President Joe Biden fumbled an opportunity to show he isn’t asleep at the wheel in his first address to the nation after Thursday’s damning special counsel report portraying the president as a senile old man.
In a hastily arranged Thursday night address from the White House, Biden confused yet another world leader, referring to Egyptian President Abdel Fattah el-Sisi as “the president of Mexico.”
“I think that, uh,” Biden said before a long pause, continuing, “as you know, initially, the president of Mexico, Sisi, did not wanna open up the gate to allow humanitarian material to get in. I talked to him. I convinced him to open the gate.”
Biden’s untimely gaffe, made when the president shuffled back to the podium after initially ending the press conference, is the latest in a recent string of mixing up world leaders.
This year, Biden has described recent conversations with foreign leaders who died many years ago, one as far back as 1996.
The address was his first opportunity to showcase his mental capacity to do the job of President of the United States of America after Special Counsel Robert Hur’s report released earlier on Thursday referred to the president as a “well-meaning, elderly man with a poor memory.”
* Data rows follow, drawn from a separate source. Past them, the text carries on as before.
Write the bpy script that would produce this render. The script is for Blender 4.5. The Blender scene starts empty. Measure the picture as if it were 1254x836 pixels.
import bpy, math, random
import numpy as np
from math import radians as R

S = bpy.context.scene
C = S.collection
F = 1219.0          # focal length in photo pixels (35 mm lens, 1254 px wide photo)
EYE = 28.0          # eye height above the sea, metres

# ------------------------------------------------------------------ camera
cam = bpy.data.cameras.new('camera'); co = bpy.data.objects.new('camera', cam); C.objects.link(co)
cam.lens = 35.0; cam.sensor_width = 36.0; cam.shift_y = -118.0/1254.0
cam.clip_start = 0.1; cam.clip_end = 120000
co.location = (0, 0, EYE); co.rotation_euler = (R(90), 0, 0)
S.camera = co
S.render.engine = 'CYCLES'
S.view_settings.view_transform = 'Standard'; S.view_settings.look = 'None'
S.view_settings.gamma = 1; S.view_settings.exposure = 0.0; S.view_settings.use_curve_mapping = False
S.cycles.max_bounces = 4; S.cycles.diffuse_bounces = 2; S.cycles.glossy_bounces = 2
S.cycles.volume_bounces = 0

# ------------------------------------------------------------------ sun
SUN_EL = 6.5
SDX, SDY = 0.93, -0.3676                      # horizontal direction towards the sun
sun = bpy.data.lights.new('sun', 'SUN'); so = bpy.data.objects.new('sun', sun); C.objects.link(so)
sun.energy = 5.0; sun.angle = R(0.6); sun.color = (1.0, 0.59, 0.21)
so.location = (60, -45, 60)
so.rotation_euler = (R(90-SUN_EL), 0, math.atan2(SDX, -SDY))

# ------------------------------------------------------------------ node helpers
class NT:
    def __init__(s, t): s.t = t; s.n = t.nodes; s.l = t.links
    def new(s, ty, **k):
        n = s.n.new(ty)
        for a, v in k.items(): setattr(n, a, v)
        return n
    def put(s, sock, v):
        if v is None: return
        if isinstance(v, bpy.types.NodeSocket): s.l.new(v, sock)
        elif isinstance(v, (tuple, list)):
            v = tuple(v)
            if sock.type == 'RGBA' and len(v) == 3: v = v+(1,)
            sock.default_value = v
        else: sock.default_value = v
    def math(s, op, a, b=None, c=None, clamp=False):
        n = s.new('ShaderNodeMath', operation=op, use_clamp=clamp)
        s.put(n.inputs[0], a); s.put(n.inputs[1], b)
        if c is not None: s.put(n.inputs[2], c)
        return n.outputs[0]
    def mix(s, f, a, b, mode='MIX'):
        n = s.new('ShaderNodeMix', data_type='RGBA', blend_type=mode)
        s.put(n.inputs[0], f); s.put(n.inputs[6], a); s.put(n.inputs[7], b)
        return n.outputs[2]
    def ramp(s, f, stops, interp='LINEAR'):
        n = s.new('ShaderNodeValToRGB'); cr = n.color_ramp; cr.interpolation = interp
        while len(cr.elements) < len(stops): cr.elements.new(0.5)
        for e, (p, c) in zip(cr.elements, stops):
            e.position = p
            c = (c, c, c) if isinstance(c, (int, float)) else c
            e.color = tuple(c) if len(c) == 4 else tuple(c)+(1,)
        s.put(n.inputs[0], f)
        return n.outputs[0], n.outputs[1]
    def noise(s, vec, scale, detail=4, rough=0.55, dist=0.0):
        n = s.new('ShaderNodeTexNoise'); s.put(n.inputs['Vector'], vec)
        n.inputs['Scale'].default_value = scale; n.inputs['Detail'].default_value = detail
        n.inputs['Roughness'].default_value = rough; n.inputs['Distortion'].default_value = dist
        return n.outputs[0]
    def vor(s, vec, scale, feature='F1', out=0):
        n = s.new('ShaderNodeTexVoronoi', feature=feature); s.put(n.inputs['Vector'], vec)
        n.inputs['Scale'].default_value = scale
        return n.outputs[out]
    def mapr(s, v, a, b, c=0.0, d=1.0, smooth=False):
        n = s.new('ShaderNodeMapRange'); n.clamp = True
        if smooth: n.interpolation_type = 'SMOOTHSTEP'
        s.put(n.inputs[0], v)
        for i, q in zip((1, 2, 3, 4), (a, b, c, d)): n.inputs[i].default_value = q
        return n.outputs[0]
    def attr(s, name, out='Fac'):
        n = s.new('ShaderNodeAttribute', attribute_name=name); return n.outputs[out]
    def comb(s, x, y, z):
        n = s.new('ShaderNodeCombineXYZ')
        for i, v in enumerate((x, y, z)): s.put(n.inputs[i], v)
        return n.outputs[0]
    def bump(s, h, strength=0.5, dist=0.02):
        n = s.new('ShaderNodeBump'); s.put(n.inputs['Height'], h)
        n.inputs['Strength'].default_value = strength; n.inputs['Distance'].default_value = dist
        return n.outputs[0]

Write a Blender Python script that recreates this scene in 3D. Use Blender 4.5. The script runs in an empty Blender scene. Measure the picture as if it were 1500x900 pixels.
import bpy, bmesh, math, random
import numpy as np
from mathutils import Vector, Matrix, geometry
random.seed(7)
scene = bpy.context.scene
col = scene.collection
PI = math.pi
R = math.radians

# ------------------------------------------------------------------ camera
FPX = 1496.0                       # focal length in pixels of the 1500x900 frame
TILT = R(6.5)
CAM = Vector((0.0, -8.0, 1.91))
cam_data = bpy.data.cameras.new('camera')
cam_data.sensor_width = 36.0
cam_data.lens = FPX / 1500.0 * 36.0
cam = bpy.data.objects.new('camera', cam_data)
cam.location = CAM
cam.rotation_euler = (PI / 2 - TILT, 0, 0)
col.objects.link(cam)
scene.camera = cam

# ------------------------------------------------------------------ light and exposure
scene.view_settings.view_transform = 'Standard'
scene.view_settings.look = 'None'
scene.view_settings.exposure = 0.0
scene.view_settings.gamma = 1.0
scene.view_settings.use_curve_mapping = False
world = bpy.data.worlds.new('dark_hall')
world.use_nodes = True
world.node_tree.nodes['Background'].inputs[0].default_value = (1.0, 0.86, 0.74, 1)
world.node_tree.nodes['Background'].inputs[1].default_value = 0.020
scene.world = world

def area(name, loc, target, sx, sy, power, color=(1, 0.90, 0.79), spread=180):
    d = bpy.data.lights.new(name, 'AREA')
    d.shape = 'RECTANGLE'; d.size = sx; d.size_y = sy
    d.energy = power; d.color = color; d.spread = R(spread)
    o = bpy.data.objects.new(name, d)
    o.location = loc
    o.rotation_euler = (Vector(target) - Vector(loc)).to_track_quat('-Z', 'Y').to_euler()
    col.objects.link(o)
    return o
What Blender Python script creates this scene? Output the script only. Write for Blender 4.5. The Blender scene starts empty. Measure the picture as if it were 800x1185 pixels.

Hur and his team interviewed the president for several hours last fall. Their report relayed shocking examples of Biden’s “significantly limited” memory.
The report says Biden “did not remember, even within several years, when his son Beau died.” He also failed to remember his time as vice president:
In his interview with our office … He did not remember when he was vice president, forgetting on the first day of the interview when his term ended (“if it was 2013, when did I stop being Vice President?”), and forgetting on the second day of the interview when his term began (“in 2009, am I still Vice President?”).
Before the latest setback for Joe Biden, Americans already doubted his mental capacities.
According to an NBC poll conducted before Thursday’s shocking special prosecutor report, 76 percent of voters have either major or moderate concerns about Biden having the necessary mental and physical health to be president for a second term, with 62 percent of voters in the poll saying they have “major concerns” about his mental and physical health.